This fall, Hurricane Fiona tore through the Caribbean and battered Puerto Rico, followed shortly by Hurricane Ian, which decimated parts of Florida. Taken together, the two storms serve as the most recent reminder that ever-more frequent climate shocks threaten people's lives, livelihoods and stability.
The National Security Strategy President Joe Biden released on Oct. 12 calls climate change the "existential challenge of our time."
The Defense Department and militaries and security forces in Latin America and the Caribbean often support civilian agencies in humanitarian assistance and disaster relief operations. Given the increasing frequency, scale and complexity of military missions and the demand for defense support, the DOD has undertaken several efforts to identify the ways that climate change is irrevocably altering the context in which the department operates.
Daniel P. Erikson, the deputy assistant secretary of defense for Western Hemisphere Affairs, and Principal Deputy Director for Logistics for the Joint Staff, Kristina O'Brien, helmed a tabletop exercise dubbed Precipitous Storm in June to assess opportunities for DOD and the U.S. to deepen engagement in Latin America and the Caribbean to prepare, respond and reduce climate change-related security and defense risks.
The exercise brought together representatives from across the Office of the Secretary of Defense, Joint Staff, U.S. Northern Command, U.S. Southern Command, Department of State and the Agency for International Development for an initial U.S. government strategic and policy-level dialogue.
As a next step, Southcom will host an exercise with Latin American and Caribbean partners in 2023 focused on deepening our regional humanitarian assistance and disaster relief cooperation mechanisms in the context of climate stressors.
The exercise presented significant climate change-driven catastrophic conditions 15 years out to 2037, including direct impacts, such as degraded critical infrastructure, environmental damage, economic decline and food supply insecurity. The exercise also examined longer-term secondary effects on security and defense, such as conflict and instability, economic realignments, migrant flows and competition among major powers.
The exercise underscored that in the near and medium-term, environmental security challenges will threaten U.S. national security interests and adversely impact partners by exacerbating state fragility, fueling conflicts and contributing to large-scale instability and migration, creating conditions that state and non-state actors can exploit.
Participants recognized that DOD's personnel and logistics capabilities are often the difference between life and death for those affected.
The exercise underscored the need and willingness for DOD to work with and within the interagency to deepen collaboration with regional partners to help further develop their shared capabilities and interoperability.

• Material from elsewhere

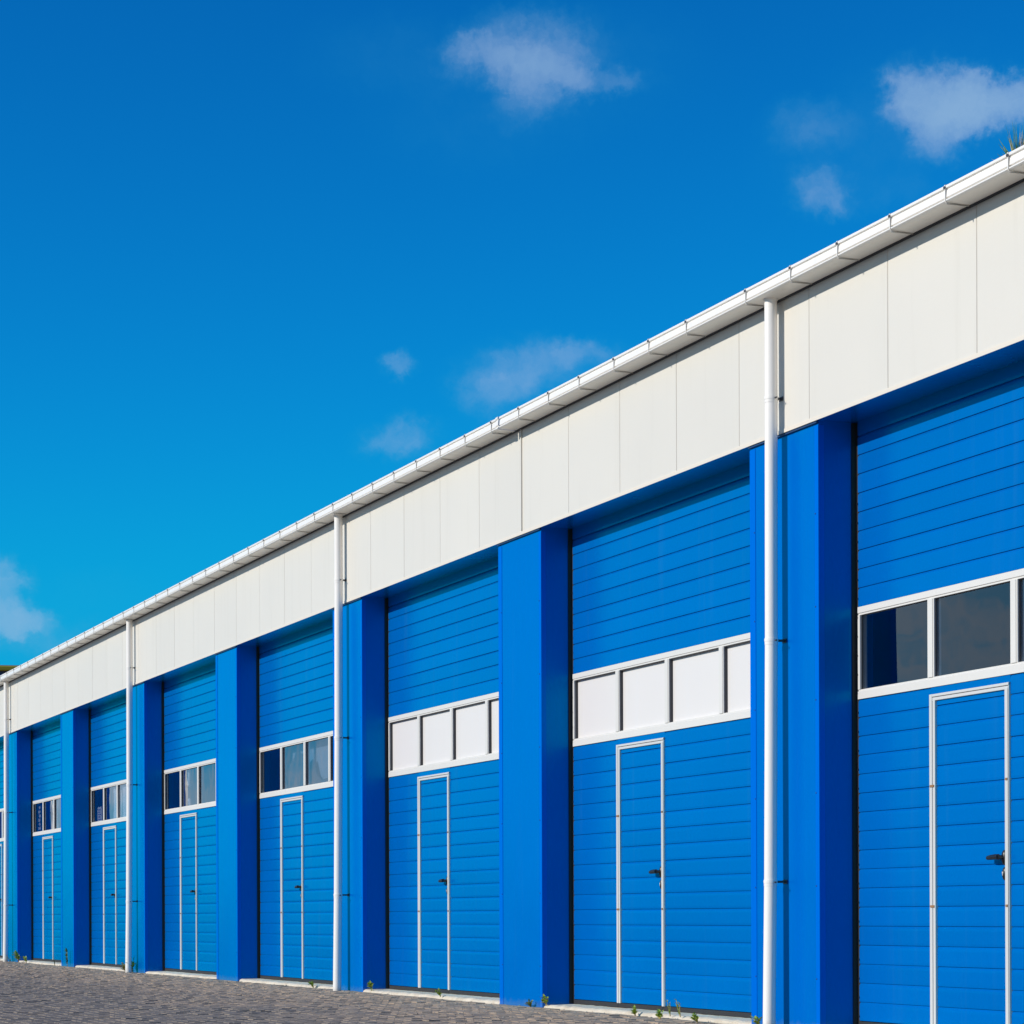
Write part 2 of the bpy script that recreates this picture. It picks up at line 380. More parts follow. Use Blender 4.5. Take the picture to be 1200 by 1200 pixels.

These initiatives build on other tabletop exercises, like Elliptic Thunder set in East Africa, that similarly brought together several DOD components to assess the impacts of climate change and related defense and security challenges. "We're trying to increase understanding of all the ways climate change is impacting the missions of the Department of Defense — and particularly how it impacts the warfighter," said Iris Ferguson, deputy assistant secretary of defense for Arctic and global resilience.
Erikson noted that these exercises help DOD "adopt a more climate-informed posture, enhance security cooperation to increase military capacity to support civilian authorities' humanitarian assistance and disaster response, and facilitate even deeper cooperation regionally."
"Exercises like Precipitous Storm can play an important role in enabling DOD to refine its tool to engage with regional partners on how the changing climate impacts regional defense, especially in Latin America and the Caribbean," he added
The U.S. and the DOD are accelerating and broadening efforts to address climate security implications. Speaking at the Conference of Defense Ministers of the Americas in Brazil last July, Secretary of Defense Lloyd J. Austin III said, "No country can find lasting security without tackling the climate crisis."
DOD, along with several federal agencies across the government, recently released its 2022 Climate Adaptation Plan Progress Report summarizing the significant steps DOD has taken to address climate-related threats across the five lines of effort outlined in the 2021 Climate Adaptation Plan the defense secretary signed September of last year.
"Climate change is not a problem the United States can solve on its own," Joe Bryan, the defense secretary's senior climate advisor, said. "We need to work with the international community to build the capabilities we need to meet the climate crisis." Bryan will lead a DOD delegation to the 27th UN Climate Change Conference in November in Egypt.